Apple Accuses Samsung of Violating Five Patents for Siri

In the endless war between Apple and Samsung, things are getting pretty complicated. Now, in its ongoing lawsuit against Samsung, Apple has recently added five new patents to its claims, aiming at the company’s new handset, Samsung Galaxy S4, as well as the Google Now service for Android.

Last week, Apple announced the U.S. District Court in California that the company is planning to add Galaxy S4 to its patent lawsuit. Apparently, the new Samsung handset violates five patents used by Apple within its voice recognition assistant, better known as Siri.

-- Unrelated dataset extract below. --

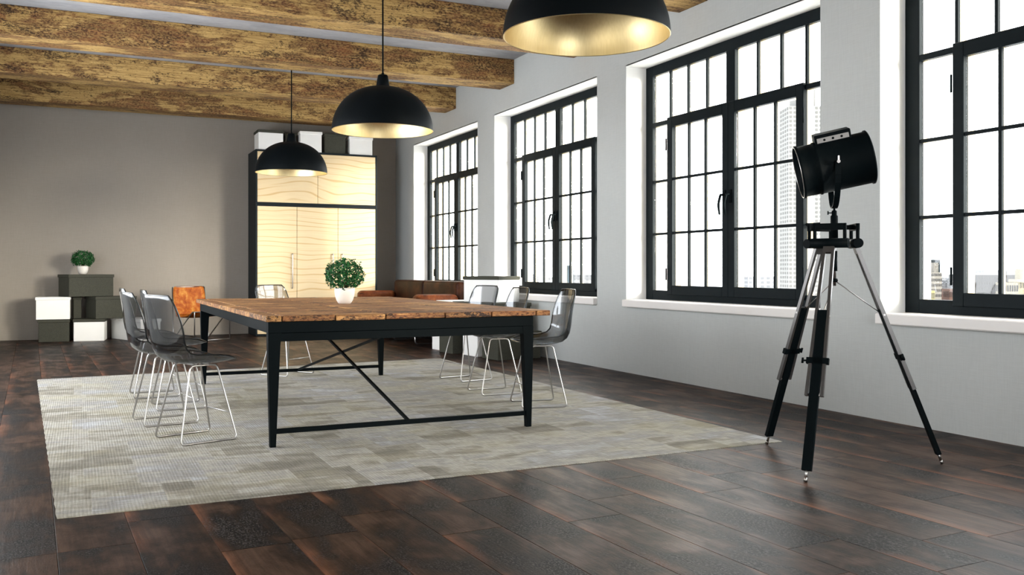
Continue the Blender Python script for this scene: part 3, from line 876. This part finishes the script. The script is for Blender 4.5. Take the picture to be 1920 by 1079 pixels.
# ------------------------------------------------------------------ spotlight on a tripod
def spotlight():
    cx_, cy_ = 3.715, 3.745
    t = empty('tripod_spotlight', (cx_, cy_, 0)); tag(t, 'black studio spotlight on a three-legged stand beside the windows', 'floor lamp')
    feet = [(3.712, 4.283), (3.215, 3.430), (4.179, 3.437)]
    feet = [Vector((x-cx_, y-cy_, 0)) for x, y in feet]
    rv = Vector((math.cos(YAW), -math.sin(YAW), 0)); fv = Vector((math.sin(YAW), math.cos(YAW), 0))
    hubz = 1.195
    for ft in feet:
        dr = Vector((ft.x, ft.y, 0)).normalized(); side = Vector((-dr.y, dr.x, 0))
        top = dr*.105+Vector((0, 0, hubz-.01)); bot = Vector((ft.x, ft.y, 0))
        leg = bot-top; Lg = leg.length; u = leg.normalized(); nn = u.cross(side).normalized()
        pt = lambda s: top+leg*s
        lp = MB()   # inner dark bar
        lp.bar(pt(.30), pt(.955), .048, .022, up=nn)
        L = lp.build('leg', M['black'], t)
        for sg in (-1, 1):
            a = pt(0)+side*sg*.021; b = pt(.66)+side*sg*.039
            MB().bar(a, b, .016, .020, up=nn).build('side_rail', M['tripodgrey'], L)
        m = MB(); m.bar(pt(-.005)+side*.0, pt(.045), .056, .024, up=nn); m.build('leg_head', M['tripodgrey'], L)
        m = MB(); m.bar(pt(.515)-side*.056, pt(.515)+side*.056, .032, .022, up=nn)
        m.tube([pt(.515)-side*.056, pt(.515)-side*.076], .005, 8); m.tube([pt(.515)-side*.076+u*.014, pt(.515)-side*.076-u*.014], .006, 8)
        m.build('clamp', M['black'], L)
        m = MB(); m.tube([pt(.325)-side*.040, pt(.325)+side*.040], .006, 8); m.tube([pt(.655)-side*.034, pt(.655)+side*.034], .008, 8); m.build('pin', M['steel'], L)
        m = MB(); m.tube([pt(.945), pt(.985)], .0075, 10); m.tube([pt(.98)-Vector((0,0,0)), Vector((bot.x, bot.y, .004))], [.007, .010], 10); m.build('foot', M['chrome'], L)
        # barrel hinge at the hub
        m = MB(); m.tube([top+side*-.098, top+side*.098], .026, 20)
        m.build('hinge_barrel', M['black'], t)
        m = MB()
        for sg in (-1, 1):
            m.tube([top+side*sg*.078+Vector((0, 0, -.01)), top+side*sg*.078+Vector((0, 0, .105))], .010, 10)
        a = top+side*-.085+Vector((0, 0, .088)); b = top+side*.085+Vector((0, 0, .088))
        m.bar(a, b, .018, .036)
        m.build('hub_bracket', M['black'], t)
        m = MB(); m.bar(top*1+Vector((0, 0, .088)), Vector((0, 0, top.z+.088)), .030, .024); m.build('hub_arm', M['black'], t)
        # thin spreader rod to the column
        m = MB(); m.tube([Vector((0, 0, .985)), pt(.325)], .0028, 6); m.build('spreader_rod', M['steel'], t)
    m = MB(); m.lathe([(0, .955), (.010, .955), (.010, 1.20), (0, 1.20)], 16); m.build('column', M['chrome'], t)
    m = MB(); m.lathe([(0, 1.035), (.016, 1.035), (.016, 1.145), (0, 1.145)], 16); m.lathe([(0, .975), (.016, .975), (.020, .985), (.016, .995), (0, .995)], 16); m.build('column_sleeve', M['black'], t)
    m = MB(); m.lathe([(0, 1.215), (.020, 1.215), (.020, 1.335), (.014, 1.340), (.014, 1.362), (.006, 1.368), (.006, 1.39), (0, 1.39)], 20)
    k = Vector((0, 0, 1.352)); m.tube([k, k-rv*.032], .003, 8); m.tube([k-rv*.034+Vector((0,0,.010)), k-rv*.034-Vector((0,0,.010))], .0035, 8)
    m.build('top_collar', M['black'], t)
    # head
    ax = (-rv*.955+fv*.20-Vector((0, 0, .205))).normalized()      # where the lamp points
    lat = Vector((0, 0, 1)).cross(ax).normalized()               # pivot axis
    if lat.dot(fv) > 0: lat = -lat                              # towards the camera
    up = ax.cross(lat).normalized()
    if up.z < 0: up = -up
    cen = Vector((0, 0, 1.614))
    Mh = Matrix((( up.x, lat.x, ax.x, cen.x), (up.y, lat.y, ax.y, cen.y), (up.z, lat.z, ax.z, cen.z), (0, 0, 0, 1)))
    Rh = .141; a0, a1 = -.190, .190
    m = MB(); m.lathe([(0, a0+.012), (Rh-.02, a0), (Rh, a0), (Rh+.006, a0+.004), (Rh+.006, a0+.012), (Rh, a0+.016), (Rh, .085), (Rh+.004, .088), (Rh+.004, .096), (Rh-.001, .099), (Rh-.002, a1-.014), (Rh+.006, a1-.012), (Rh+.006, a1), (Rh-.004, a1), (Rh-.006, a1-.10), (.03, a1-.16), (0, a1-.16)], 64, M=Mh)
    hs = m.build('lamp_housing', M['black'], t)
    m = MB(); m.tube([Mh @ Vector((math.cos(a)*(Rh-.001), math.sin(a)*(Rh-.001), a1+.001)) for a in [2*PI*i/64 for i in range(64)]], .0026, 6, closed=True); m.build('front_ring', M['chrome'], hs)
    m = MB(); m.lathe([(0, .085), (.022, .09), (.03, .12), (.02, .15), (0, .16)], 20, M=Mh); m.build('bulb', M['pot'], hs)
    m = MB()
    m.lathe([(0, a1-.045), (Rh-.008, a1-.045), (Rh-.008, a1-.041), (0, a1-.041)], 48, M=Mh); m.build('front_lens', M['pane'], hs)
    # vent box on the upper camera side, with a punched grey plate
    vb = Mh @ Matrix.Translation((Rh*.90, .035, -.01)) @ Matrix.Rotation(R(14), 4, 'Z')
    m = MB(); m.box(-.015, .052, -.045, .045, -.095, .095, M=vb, bev=.004); v_ = m.build('vent_box', M['black'], hs)
    m = MB(); m.box(.008, .034, .0445, .0475, -.083, .083, M=vb); m.build('vent_plate', M['plate'], hs)
    for z in (-.045, 0, .045):
        m = MB(); m.tube([vb @ Vector((.021, .0470, z)), vb @ Vector((.021, .0490, z))], .0065, 12)
        m.build('vent_hole', M['lampblack'], hs)
    # yoke
    m = MB(); pts = []
    yr = Rh+.014
    ctr = cen
    down = Vector((0, 0, -1))
    for i in range(17):
        a = PI*i/16
        pts.append(ctr + lat*math.cos(a)*yr + (down*.215 if False else down)*math.sin(a)**.8*.235)
    for p, q in zip(pts[:-1], pts[1:]):
        m.bar(p, q, .030, .006, up=(p+q-2*ctr).normalized())
    m.build('yoke', M['black'], t)
    for sg in (-1, 1):
        m = MB(); m.tube([ctr+lat*sg*(Rh-.01), ctr+lat*sg*(yr+.016)], .009, 12); kk = m.build('pivot_knob', M['steel'], t)
        m = MB(); m.bar(ctr+lat*sg*(yr+.012)+Vector((0, 0, -.002)), ctr+lat*sg*(yr+.012)+Vector((0, 0, .030)), .006, .006); m.build('pivot_lever', M['steel'], t)
spotlight()

# ------------------------------------------------------------------ sofa
def pillow(x0, x1, y0, y1, z0, z1, rad, name, mat, parent):
    bm = bmesh.new(); bmesh.ops.create_cube(bm, size=1)
    for v in bm.verts: v.co = Vector((x0+(x1-x0)*(v.co.x+.5), y0+(y1-y0)*(v.co.y+.5), z0+(z1-z0)*(v.co.z+.5)))
    bmesh.ops.bevel(bm, geom=bm.edges[:], offset=rad, segments=5, affect='EDGES', profile=.5)
    me = bpy.data.meshes.new(name); bm.to_mesh(me); bm.free(); me.materials.append(mat)
    for p in me.polygons: p.use_smooth = True
    return inst(name, me, parent)
def seam(x0, x1, y0, y1, z, parent):   # piping round a cushion
    pts = fillet([(x0, y0, z), (x1, y0, z), (x1, y1, z), (x0, y1, z)], .05, 5, True)
    MB().tube(pts, .006, 6, closed=True).build('piping', M['brown'], parent)
S = empty('sofa', (0, 0, 0)); tag(S, 'dark brown leather two-seat sofa with chrome sled legs under the far window', 'sofa')
pillow(4.10, 4.93, 11.62, 14.36, .20, .34, .03, 'base', M['brown'], S)
for a, b in ((11.76, 12.975), (12.985, 14.20)):
    c_ = pillow(4.08, 4.70, a, b, .335, .49, .045, 'seat_cushion', M['brown'], S); seam(4.085, 4.695, a+.005, b-.005, .45, c_)
for a, b in ((11.60, 12.975), (12.985, 14.38)):
    c_ = pillow(4.66, 4.90, a, b, .34, .885, .055, 'back_cushion', M['brown'], S)
for a, b in ((11.50, 11.74), (14.22, 14.44)):
    c_ = pillow(4.05, 4.66, a, b, .22, .712, .07, 'arm', M['litbrown'], S); seam(4.06, 4.65, a+.012, b-.012, .668, c_)
for y in (12.06, 13.03, 14.0):
    MB().tube(fillet([(4.22, y, .21), (4.22, y, .012), (4.84, y, .012), (4.84, y, .21)], .05, 5), .011, 8).build('sled_leg', M['chrome'], S)

# ------------------------------------------------------------------ tan leather sling chair
def sling():
    FR = Vector((2.04, 14.20, 0)); f = Vector((.46, -.89, 0)).normalized(); l = Vector((.89, .46, 0)).normalized()
    ang = math.atan2(f.y, f.x)
    cen = FR - l*.30 - f*.27
    t = empty('sling_chair', cen, ang); tag(t, 'mottled tan leather sling chair with chrome wire frame by the back wall', 'chair')
    w = .30
    for sg in (-1, 1):
        y = sg*w
        pts = fillet([(-.34, sg*(w-.03), .785), (-.27, y, .012), (.22, y, .43), (.27, y, .43), (.27, y, .012)], .02, 4)
        MB().tube(pts, .0085, 8).build('side_frame', M['chrome'], t)
    MB().tube([(.27, -w, .012), (.27, w, .012)], .0085, 8).build('front_rail', M['chrome'], t)
    MB().tube([(-.345, -w+.03, .785), (-.345, w-.03, .785)], .0085, 8).build('top_rail', M['chrome'], t)
    MB().tube([(.245, -w, .43), (.245, w, .43)], .0085, 8).build('seat_rail', M['chrome'], t)
    def sheet(path, name, hw, sag):
        m = MB(); n = len(path); k = 10; vs = []
        for s_ in (.004, -.004):
            for i, (x, z) in enumerate(path):
                a = path[max(0, i-1)]; b = path[min(n-1, i+1)]; tx, tz = b[0]-a[0], b[1]-a[1]; L = math.hypot(tx, tz); nx, nz = -tz/L, tx/L
                for j in range(k+1):
                    v = -1+2*j/k; g = sag*(1-v*v)*math.sin(PI*i/(n-1))
                    h_ = hw[i] if isinstance(hw, list) else hw
                    vs.append((x+nx*(s_-g), v*h_, z+nz*(s_-g)))
        N = n*(k+1); fs = []
        for i in range(n-1):
            for j in range(k):
                q = (i*(k+1)+j, i*(k+1)+j+1, (i+1)*(k+1)+j+1, (i+1)*(k+1)+j); fs += [q, tuple(x+N for x in q[::-1])]
        for i in range(n-1):
            for j in (0, k):
                a, b = i*(k+1)+j, (i+1)*(k+1)+j; fs.append((a, b, b+N, a+N))
        for i in (0, n-1):
            for j in range(k):
                a, b = i*(k+1)+j, i*(k+1)+j+1; fs.append((a, b, b+N, a+N))
        m.add(vs, fs, 0, True); return m.build(name, M['tan'], t)
    sheet([(-.345, .795), (-.335, .78), (-.325, .70), (-.31, .60), (-.29, .50), (-.265, .42), (-.24, .38)], 'backrest', [.225, .255, .268, .27, .272, .27, .265], .02)
    sheet([(-.27, .40), (-.235, .36), (-.15, .345), (-.02, .355), (.12, .39), (.22, .425), (.25, .441)], 'seat', [.26, .275, .28, .285, .288, .285, .28], .02)
sling()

Samsung violates 5 Apple patents

In order to be more precise, the application filling also includes two Siri-related patents violated by Google Now, Apple’s rival, and three other ones related to Samsung’s Galaxy S4. Patent 604 and 950 display a “universal interface for retrieval of information in a computer system” and they aim at the Google Now service.

The other three patents in the application offer an insight view related to the “graphical user interface using historical lists with field classes”, “a system and method for performing an action on a structure in computer-generated data” and “asynchronous data synchronization amongst devices”. These three claims refer directly to Samsung and its new Smartphone.

According to Apple, Samsung’s Galaxy S4 product infringes multiple other claims, and the company is using some patents already asserted by Apple. Moreover, both of these companies were summoned to narrow their lawsuit claims. In the same time, Apple signaled the court, and it required permission to withdraw one of the other 22 infringement devices from the lawsuit, only if it is permitted to add the latest Samsung product.

As far as the Google Now case is concerned, the two patent infringement describing Google’s service, they were integrated within the ongoing lawsuit because Google Now has replaced the Android Quick Search Box in some instances. Apple previously targeted the search box in its complaints.

In this case, Apple and Samsung agreed to make a local copy of around 1.9 TB of source code available for Apple. In the same time, Apple asked Samsung to correlate their source code with the “accused products”. After multiple attempts and delays in downloading the source code, Apple finally managed “to match its analysis of the source code produced by Samsung to those products as well”.

For now, a hearing to discuss Apple’s motion is scheduled for June 25 in a San Jose court with Paul S. Grewal as judge. The incoming hearing will discuss the newly released devices, which were not part of the original complain, and it is expected to go to trial in March of 2014. Until then, Apple has plenty of time to prepare its arguments and proofs in what concerns the Samsung lawsuit.